[Scene script records]
____
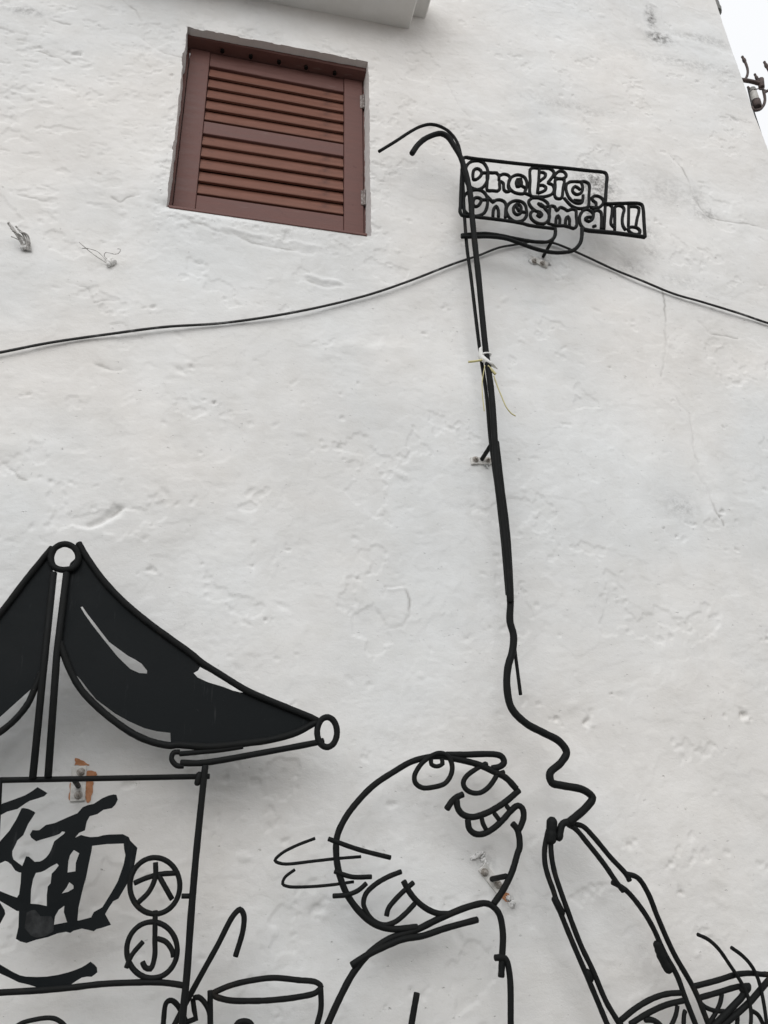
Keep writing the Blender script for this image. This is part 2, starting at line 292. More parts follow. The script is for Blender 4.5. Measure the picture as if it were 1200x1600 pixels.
def finish_smooth(o, ang=50):
    me = o.data; me.shade_smooth()
    try: me.set_sharp_from_angle(angle=math.radians(ang))
    except Exception: pass
    return o
def rod_pts(xz, y, closed, sm, wob=.0008):
    pts = [(x, y, z) for x, z in xz]
    if sm: pts = spline(pts, closed)
    return pts
def make_rod(name, r, y, closed, sm, xz, parent, m=None):
    bm = bmesh.new(); tube(bm, rod_pts(xz, y, closed, sm), r, closed)
    return keep(finish_smooth(link(name, bm, m or M_STEEL)), parent)
def boxq(bm, quad, y0, y1):
    """quad: 4 (x,z) corners; y0 front, y1 back"""
    f = [bm.verts.new((x, y0, z)) for x, z in quad]; b = [bm.verts.new((x, y1, z)) for x, z in quad]
    bm.faces.new(f); bm.faces.new(b[::-1])
    for i in range(4): bm.faces.new((f[i], f[(i+1) % 4], b[(i+1) % 4], b[i]))
def piece(name, quad, y0, y1, m, parent, bev=.002):
    bm = bmesh.new(); boxq(bm, quad, y0, y1)
    if bev: bmesh.ops.bevel(bm, geom=bm.edges[:], offset=bev, segments=1, affect='EDGES')
    return keep(link(name, bm, m), parent)
def plate(name, outer, holes, y, th, parent, m):
    loops = [[Vector((x, z, 0)) for x, z in l] for l in [outer]+holes]
    tris = geometry.tessellate_polygon(loops); flat = [v for l in loops for v in l]
    bm = bmesh.new()
    f = [bm.verts.new((v.x, y-th/2, v.y)) for v in flat]; b = [bm.verts.new((v.x, y+th/2, v.y)) for v in flat]
    for t in tris:
        try: bm.faces.new([f[i] for i in t]); bm.faces.new([b[i] for i in t][::-1])
        except ValueError: pass
    i0 = 0
    for l in loops:
        n = len(l)
        for i in range(n):
            p, q = i0+i, i0+(i+1) % n
            try: bm.faces.new((f[p], f[q], b[q], b[p]))
            except ValueError: pass
        i0 += n
    return keep(link(name, bm, m), parent)
def lathe(bm, prof, o, axis, seg=14):
    axis = Vector(axis).normalized(); u = axis.orthogonal().normalized(); v = axis.cross(u); o = Vector(o); rings = []
    for h, r in prof: rings.append([bm.verts.new(o+axis*h+(u*math.cos(2*math.pi*j/seg)+v*math.sin(2*math.pi*j/seg))*r) for j in range(seg)])
    for a, b in zip(rings, rings[1:]):
        for j in range(seg): bm.faces.new((a[j], a[(j+1) % seg], b[(j+1) % seg], b[j]))
    bm.faces.new(rings[0][::-1]); bm.faces.new(rings[-1])

# ------------------------------------------------------------------ ground
def sheet(name, x0, x1, y0, y1, z, m):
    bm = bmesh.new(); bm.faces.new([bm.verts.new(p) for p in ((x0,y0,z),(x1,y0,z),(x1,y1,z),(x0,y1,z))])
    o = link(name, bm, m); o['kind'] = 'structure'; return o
sheet('ground', -600, 600, -600, 600, 0, M_GROUND)
bm = bmesh.new(); boxq(bm, [(-30,.004),(2.9,.004),(2.9,.13),(-30,.13)], -.9, .02); o = link('pavement', bm, M_PAVE); o['kind'] = 'structure'

# terrace added across the lane, out of view, to shut off the low sky
opp = thing('added_terrace', (0, -8.6, 0), 'unseen single storey terrace added across the lane to block low sky light', 'house')
M_OPP = noisy(mat('weathered_render', (.3,.29,.27), .9), (.22,.21,.2), (.34,.33,.31), 2)
M_TILE = noisy(mat('clay_tile', (.16,.08,.06), .85), (.12,.06,.045), (.2,.1,.075), 5)
M_SHUT2 = mat('green_shutter_paint', (.06,.1,.085), .6)
piece('wall', [(-14,0),(14,0),(14,3.3),(-14,3.3)], -8.6, -9.0, M_OPP, opp, 0)
bm = bmesh.new()
for a_, b_ in (((-14.2,5.45,-8.2),(-14.2,7.4,-12.5)),): 
    q_ = [bm.verts.new(p) for p in ((-14.2,-8.0,3.2),(14.2,-8.0,3.2),(14.2,-12.5,4.6),(-14.2,-12.5,4.6))]; f_ = bm.faces.new(q_)
    e_ = bmesh.ops.extrude_face_region(bm, geom=[f_]); [setattr(v_, 'co', v_.co+Vector((0,0,.12))) for v_ in e_['geom'] if isinstance(v_, bmesh.types.BMVert)]
keep(link('roof', bm, M_TILE), opp)
for k in range(9):
    x_ = -12+k*3.0
    piece('door' if k % 2 else 'window', [(x_-.6,.05 if k % 2 else 1.0),(x_+.6,.05 if k % 2 else 1.0),(x_+.6,2.4),(x_-.6,2.4)], -8.55, -8.599, M_SHUT2, opp, 0)

# ------------------------------------------------------------------ wall: one fine relief mesh
X_OPEN = (-.281, .566); Z_OPEN = (4.045, 5.122); WT = .13
def axis_pts(fine0, fine1, step, coarse, must):
    a = list(np.arange(fine0, fine1+1e-6, step))
    for v in must:
        i = int(np.argmin([abs(q-v) for q in a])); a[i] = v
    return np.array(sorted(set(list(coarse)+a)))
E_X0, E_Z0, E_X1, E_Z1 = 2.655, 6.2, 2.72, 5.09
def edge_x(z): return E_X1 + (E_X0-E_X1)*(z-E_Z1)/(E_Z0-E_Z1)
xs = axis_pts(-1.24, 2.62, .0052, [-7,-5,-3.5,-2.4,-1.8,-1.5,-1.33], X_OPEN)
xs = np.concatenate([xs, 2.62+np.cumsum(np.array([.006]*10))])        # last columns stretch to the corner
zs = axis_pts(1.02, 6.36, .0056, [-.02,.3,.6,.85,.96,6.45,6.7,7.2,7.8], Z_OPEN)
nx, nz = len(xs), len(zs)
GX, GZ = np.meshgrid(xs, zs)
XE = edge_x(GZ); s0 = 2.62; s1 = xs[-1]
GX = np.where(GX > s0, s0+(GX-s0)/(s1-s0)*(XE-s0), GX)
rng = np.random.RandomState(11)
def vnoise(x, z, s, seed, sx=1.0, sz=1.0, rot=0.0):
    """gradient noise"""
    c, s_ = math.cos(rot), math.sin(rot)
    u = (x*c+z*s_)*s*sx + 131.7; v = (-x*s_+z*c)*s*sz + 71.3
    r = np.random.RandomState(seed); ang = r.rand(256, 256)*2*math.pi
    iu = np.floor(u).astype(int); iv = np.floor(v).astype(int); fu = u-iu; fv = v-iv
    def g(a, b):
        t = ang[a & 255, b & 255]; return np.cos(t)*(u-a)+np.sin(t)*(v-b)
    q = lambda t: t*t*t*(t*(t*6-15)+10)
    su, sv = q(fu), q(fv)
    return (g(iu,iv)*(1-su)+g(iu+1,iv)*su)*(1-sv)+(g(iu,iv+1)*(1-su)+g(iu+1,iv+1)*su)*sv
def fbm(x, z, s, seed, o=4, gain=.5, **k):
    h = 0; a = 1.0
    for i in range(o): h = h+a*vnoise(x, z, s*2**i, seed+i, **k); a *= gain
    return h
sst = lambda a, b, t: (lambda q: q*q*(3-2*q))(np.clip((t-a)/(b-a), 0, 1))
H = .016*fbm(GX, GZ, 1.1, 1, 3, .45)
wx = GX+.05*fbm(GX, GZ, 3, 20, 2); wz = GZ+.05*fbm(GX, GZ, 3, 24, 2)
H += .0026*fbm(wx, wz, 4.2, 5, 3, .5, sx=.8, sz=1.35, rot=.25)
H += .0007*fbm(wx, wz, 16, 9, 3, .55, sx=.55, sz=1.3, rot=.2)
rough = sst(-.15, .35, fbm(GX, GZ, 1.7, 40, 3)+.16*np.exp(-((GX+.2)/.9)**2))        # rougher areas of render
H += .0007*rough*fbm(GX, GZ, 42, 13, 3, .6, sx=.75, sz=1.25)
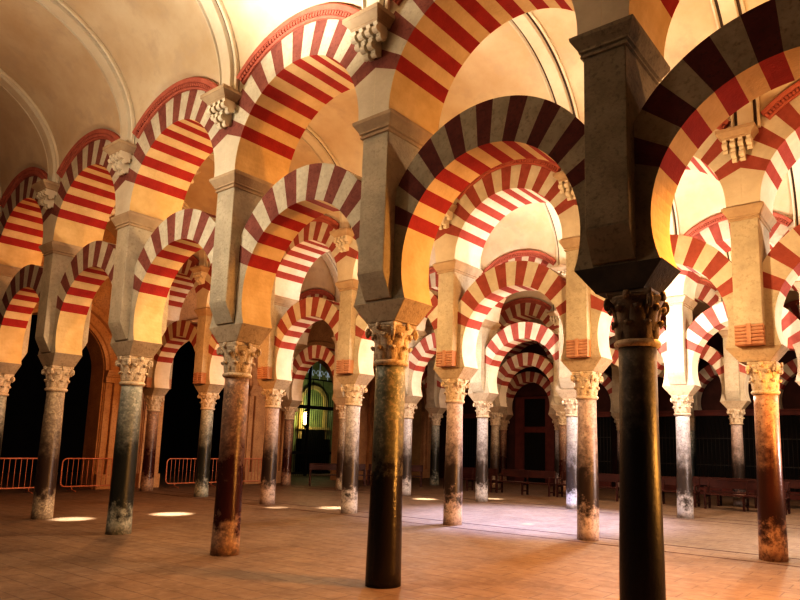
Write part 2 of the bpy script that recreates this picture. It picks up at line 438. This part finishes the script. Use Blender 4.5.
def pale(me):
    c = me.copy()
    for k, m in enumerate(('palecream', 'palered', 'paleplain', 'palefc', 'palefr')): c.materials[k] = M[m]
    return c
PX = {(1, 0): -.11, (2, 0): -.12}       # the nearest pier stands a little off its column
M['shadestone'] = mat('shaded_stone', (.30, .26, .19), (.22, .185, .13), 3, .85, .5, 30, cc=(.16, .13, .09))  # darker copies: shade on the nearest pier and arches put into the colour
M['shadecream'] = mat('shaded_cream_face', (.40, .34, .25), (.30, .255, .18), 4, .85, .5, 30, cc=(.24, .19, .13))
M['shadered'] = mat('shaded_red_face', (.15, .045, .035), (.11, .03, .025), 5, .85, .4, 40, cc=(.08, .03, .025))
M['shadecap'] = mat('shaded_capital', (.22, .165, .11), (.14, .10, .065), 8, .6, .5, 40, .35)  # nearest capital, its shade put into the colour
def swap(me, d):
    c = me.copy()
    for k, m in d.items(): c.materials[k] = M[m]
    return c
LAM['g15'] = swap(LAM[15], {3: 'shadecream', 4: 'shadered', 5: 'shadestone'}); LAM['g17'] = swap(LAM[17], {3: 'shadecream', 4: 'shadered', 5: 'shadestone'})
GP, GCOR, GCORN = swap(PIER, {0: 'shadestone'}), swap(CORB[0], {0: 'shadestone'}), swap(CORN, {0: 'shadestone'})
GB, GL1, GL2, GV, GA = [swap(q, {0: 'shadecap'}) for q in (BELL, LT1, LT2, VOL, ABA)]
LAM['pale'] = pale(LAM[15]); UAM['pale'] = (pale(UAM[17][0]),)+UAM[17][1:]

# ------------------------------------------------------------------ placing
RN = ['arcade beside the viewer', 'nearest arcade', 'second arcade', 'third arcade', 'fourth arcade', 'far wall arcade']
ORD = ['', 'first', 'second', 'third', 'fourth', 'fifth', 'sixth', 'seventh', 'eighth', 'ninth', 'tenth']
def ordn(r, i):     # ordinal counted from the near (right) end in view
    return ORD[i+1] if i >= 0 else 'unseen one'
CM = {1: {0: 0, 1: 1, 2: 2, 3: 3, 4: 4, 5: 3}, 2: {0: 7, 1: 5, 2: 5, 3: 6, 4: 5, 5: 3, 6: 2}, 3: {0: 4, 1: 6, 2: 6, 3: 6, 4: 6, 5: 4}}
CXO = {(2, 4): .0}
def column(r, i):
    x = -SP*i; y = ROWY[r]
    k = CM.get(r, {}).get(i, [2, 5, 4, 6, 3][(i*2+r) % 5])
    t = thing('marble_column', f"marble column, {SHN[k]} shaft, {ordn(r,i)} from near end of the {RN[r]}", 'column', (x, y, 0), 0, f'columns of the {RN[r]}')
    link('shaft', SHM[k], t); link('astragal', AST, t)
    g = (r, i) == (1, 0); c = link('capital', GB if g else BELL, t)
    link('leaf_tier', GL1 if g else LT1, c); link('leaf_tier', GL2 if g else LT2, c)
    for q in range(4):
        v = link('volute', GV if g else VOL, c); v.rotation_euler.z = PI/4+q*PI/2
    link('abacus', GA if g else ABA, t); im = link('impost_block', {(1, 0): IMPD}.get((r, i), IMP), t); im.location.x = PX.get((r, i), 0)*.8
    return t
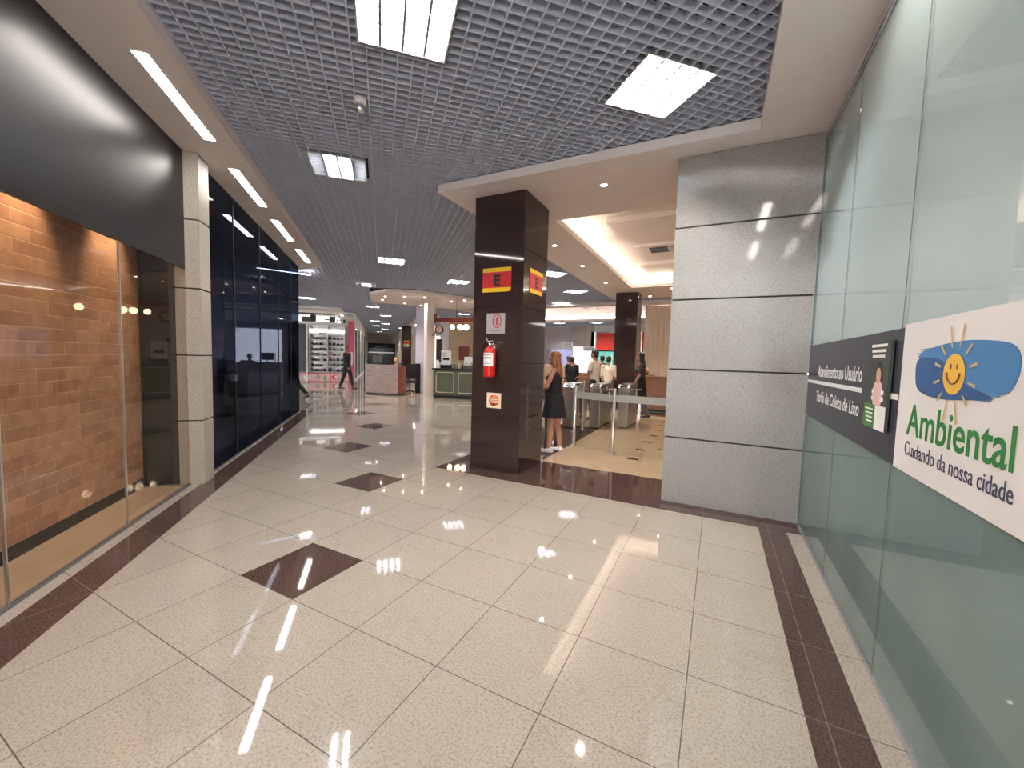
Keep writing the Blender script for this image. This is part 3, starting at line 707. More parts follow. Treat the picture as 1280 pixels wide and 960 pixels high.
barrier((-1.49,6.68),(-.49,6.68), 'clear glass barrier panel with frosted band meeting the granite pier')
barrier((-2.23,6.9),(-1.49,6.68), 'clear glass barrier panel with frosted band between the two near posts')
barrier((-2.23,6.9),(-2.6,8.6), 'glass barrier panel running back toward the turnstiles')

def turnstile(loc, lab, hood=True):
    e = empty('turnstile', loc, 0, lab, 'turnstile', 'stainless steel turnstiles in a row')
    b = MB(); b.cbox(-.12,.12,0,1.15,.02,.93,'steel',.012); b.build('cabinet', e)
    MB().box(-.1,.1,.03,1.12,0,.019,'seal_black').build('plinth', e)
    t = MB(); t.add([(-.125,-.02,.931),(.125,-.02,.931),(.125,1.17,.931),(-.125,1.17,.931),(-.125,.1,1.0),(.125,.1,1.0),(.125,1.05,1.0),(-.125,1.05,1.0)],
        [(0,3,2,1),(4,5,6,7),(0,1,5,4),(1,2,6,5),(2,3,7,6),(3,0,4,7)],'steel'); t.build('lid', e)
    r = MB(); r.add([(-.08,-.0,.95),(.08,-.0,.95),(.08,.09,1.003),(-.08,.09,1.003),(-.08,-.0,.962),(.08,-.0,.962),(.08,.09,1.018),(-.08,.09,1.018)],
        [(0,3,2,1),(4,5,6,7),(0,1,5,4),(1,2,6,5),(2,3,7,6),(3,0,4,7)],'sign_black'); r.build('card_reader', e)
    MB().lathe([(.0001,.05),(.045,.05),(.06,.03),(.06,.0)],0,0,'alu_dark',16,axis='y').build('hub', e, (.12,.55,.86), PI/2)
    for a in (0, 2*PI/3, 4*PI/3):
        d = Vector((.55, .32*math.cos(a)*.9, .32*math.sin(a)-.0)) if a == 0 else Vector((.28, .3*math.cos(a), -.25 if a > PI else -.1))
        MB().tube([(.165,.55,.86),(.165+d.x*.2,.55+d.y*.8,.86+d.z*.8)], .016, 'chrome', 10).build('arm', e)
    return e
T = [(-2.95,8.6,'turnstile cabinet farthest left, beside the woman in black'),(-2.42,8.9,'turnstile cabinet second from the left of the row'),(-1.88,9.3,'rightmost turnstile cabinet seen above the glass barrier')]
for x,y,lab in T: turnstile((x,y,.0016), lab)

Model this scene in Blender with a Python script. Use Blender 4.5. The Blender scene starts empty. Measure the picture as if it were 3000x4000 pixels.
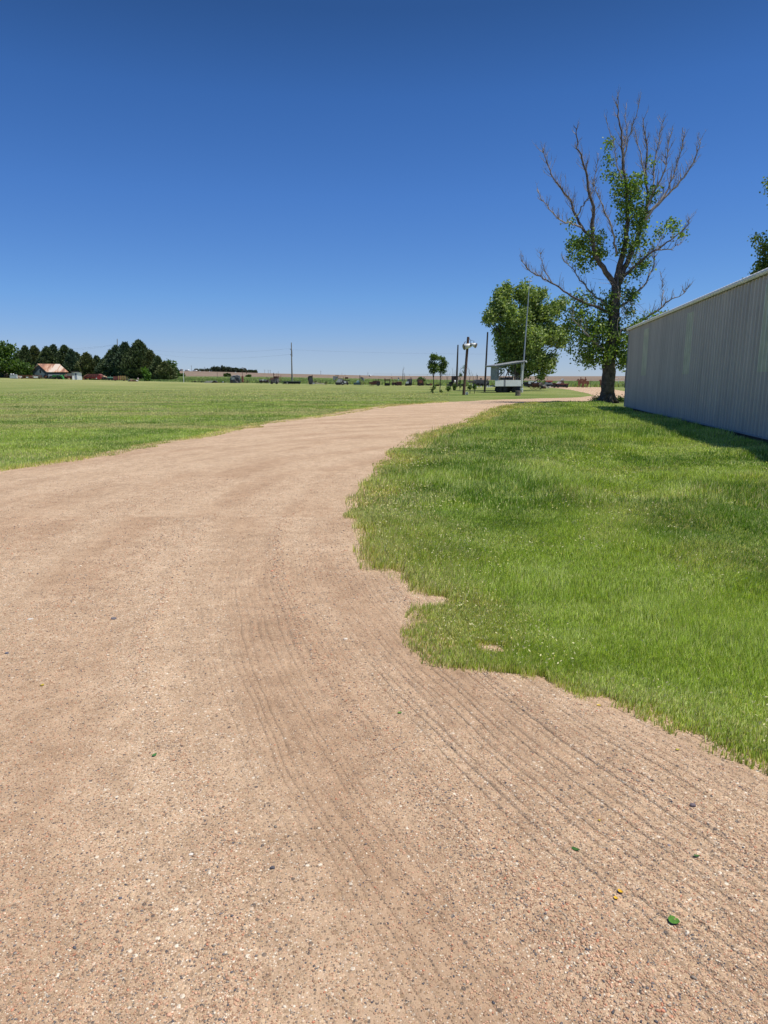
import bpy, bmesh, math, random
import numpy as np
from mathutils import Vector, Matrix
random.seed(7); RNG = np.random.default_rng(7)
R = math.radians
SC = bpy.context.scene
COL = SC.collection

# ------------------------------------------------------------------ camera
F = 2650.0; TH = math.atan(531.0/F); ST, CT = math.sin(TH), math.cos(TH); EYE = 1.6
cam_d = bpy.data.cameras.new('camera'); cam = bpy.data.objects.new('camera', cam_d); COL.objects.link(cam)
cam.location = (0, 0, EYE); cam.rotation_euler = (math.pi/2 - TH, 0, 0)
cam_d.sensor_fit = 'HORIZONTAL'; cam_d.sensor_width = 36.0; cam_d.lens = 36.0*F/3000.0
cam_d.clip_start = 0.05; cam_d.clip_end = 12000
SC.camera = cam
SC.render.resolution_x = 768; SC.render.resolution_y = 1024

# ------------------------------------------------------------------ sky, sun, exposure
SUN_EL, SUN_AZ = R(69), R(15)           # azimuth: degrees from +X towards the camera side (-Y)
sdir = Vector((math.cos(SUN_EL)*math.cos(SUN_AZ), -math.cos(SUN_EL)*math.sin(SUN_AZ), math.sin(SUN_EL)))
W = bpy.data.worlds.new('World'); SC.world = W; W.use_nodes = True
wn = W.node_tree.nodes; wl = W.node_tree.links
sky = wn.new('ShaderNodeTexSky'); sky.sky_type = 'NISHITA'; sky.sun_disc = False
sky.sun_elevation = SUN_EL; sky.sun_rotation = math.atan2(sdir.x, sdir.y)
sky.altitude = 2500; sky.air_density = 1.0; sky.dust_density = 0.35; sky.ozone_density = 3.5
# air colour by height above the horizon (deep blue overhead, dusty pale near the ground)
tcw = wn.new('ShaderNodeTexCoord'); spw = wn.new('ShaderNodeSeparateXYZ'); wl.new(tcw.outputs['Generated'], spw.inputs[0])
gr_ = wn.new('ShaderNodeValToRGB'); ge = gr_.color_ramp.elements; _g = [(0.0105, (0.585, 0.669, 0.939)), (0.0339, (0.631, 0.68, 0.904)), (0.1045, (0.551, 0.774, 1.052)), (0.2334, (0.467, 0.771, 1.157)), (0.342, (0.381, 0.698, 1.085)), (0.4258, (0.289, 0.542, 0.833)), (1.0, (0.275, 0.515, 0.791))]
for k_, (p_, c_) in enumerate(_g):
    e_ = ge[k_] if k_ < 2 else ge.new(p_)
    e_.position = p_; e_.color = (c_[0]/2, c_[1]/2, c_[2]/2, 1)
wl.new(spw.outputs[2], gr_.inputs[0])
mw = wn.new('ShaderNodeMix'); mw.data_type = 'RGBA'; mw.blend_type = 'MULTIPLY'; mw.inputs[0].default_value = 1.0
wl.new(sky.outputs[0], mw.inputs[6]); wl.new(gr_.outputs[0], mw.inputs[7]); wl.new(mw.outputs[2], wn['Background'].inputs[0])
wn['Background'].inputs[1].default_value = 0.085*2
sl = bpy.data.lights.new('sun', 'SUN'); sl.energy = 4.0; sl.angle = R(0.53); sl.color = (1.0, 0.955, 0.89)
so = bpy.data.objects.new('sun', sl); COL.objects.link(so)
so.rotation_euler = sdir.to_track_quat('Z', 'Y').to_euler()
SC.view_settings.view_transform = 'Standard'; SC.view_settings.look = 'None'
SC.view_settings.exposure = 0.35; SC.view_settings.gamma = 1.0

# ------------------------------------------------------------------ pixel <-> world helpers (photo is 3000 x 4000)
def ray(px, py):
    u, v = px-1500.0, 2000.0-py
    return Vector((u, F*CT + v*ST, -F*ST + v*CT))
def gp(px, py, z=0.0):                  # point on the flat ground plane
    d = ray(px, py); t = (z-EYE)/d.z
    return (d.x*t, d.y*t)
def at(px, py, Y):                      # point at forward distance Y
    d = ray(px, py); t = Y/d.y
    return Vector((d.x*t, Y, EYE + d.z*t))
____
EXERCISE REQUIREMENTS | Lines from the one with "LAM['pale'] = pale(LAM[15]);" through the one with "barrier((-2.23,6.9),(-2.6,8.6), 'glass barrier" are the only ones to quote. Quote them exactly and leave out pictures.

THE ANSWER |
LAM['pale'] = pale(LAM[15]); UAM['pale'] = (pale(UAM[17][0]),)+UAM[17][1:]

# ------------------------------------------------------------------ placing
RN = ['arcade beside the viewer', 'nearest arcade', 'second arcade', 'third arcade', 'fourth arcade', 'far wall arcade']
ORD = ['', 'first', 'second', 'third', 'fourth', 'fifth', 'sixth', 'seventh', 'eighth', 'ninth', 'tenth']
def ordn(r, i):     # ordinal counted from the near (right) end in view
    return ORD[i+1] if i >= 0 else 'unseen one'
CM = {1: {0: 0, 1: 1, 2: 2, 3: 3, 4: 4, 5: 3}, 2: {0: 7, 1: 5, 2: 5, 3: 6, 4: 5, 5: 3, 6: 2}, 3: {0: 4, 1: 6, 2: 6, 3: 6, 4: 6, 5: 4}}
CXO = {(2, 4): .0}
def column(r, i):
    x = -SP*i; y = ROWY[r]
    k = CM.get(r, {}).get(i, [2, 5, 4, 6, 3][(i*2+r) % 5])
    t = thing('marble_column', f"marble column, {SHN[k]} shaft, {ordn(r,i)} from near end of the {RN[r]}", 'column', (x, y, 0), 0, f'columns of the {RN[r]}')
    link('shaft', SHM[k], t); link('astragal', AST, t)
    g = (r, i) == (1, 0); c = link('capital', GB if g else BELL, t)
    link('leaf_tier', GL1 if g else LT1, c); link('leaf_tier', GL2 if g else LT2, c)
    for q in range(4):
        v = link('volute', GV if g else VOL, c); v.rotation_euler.z = PI/4+q*PI/2
    link('abacus', GA if g else ABA, t); im = link('impost_block', {(1, 0): IMPD}.get((r, i), IMP), t); im.location.x = PX.get((r, i), 0)*.8
    return t
Keep writing the Blender script for this image. This is part 3, starting at line 707. More parts follow. Treat the picture as 1280 pixels wide and 960 pixels high.
barrier((-1.49,6.68),(-.49,6.68), 'clear glass barrier panel with frosted band meeting the granite pier')
barrier((-2.23,6.9),(-1.49,6.68), 'clear glass barrier panel with frosted band between the two near posts')
barrier((-2.23,6.9),(-2.6,8.6), 'glass barrier panel running back toward the turnstiles')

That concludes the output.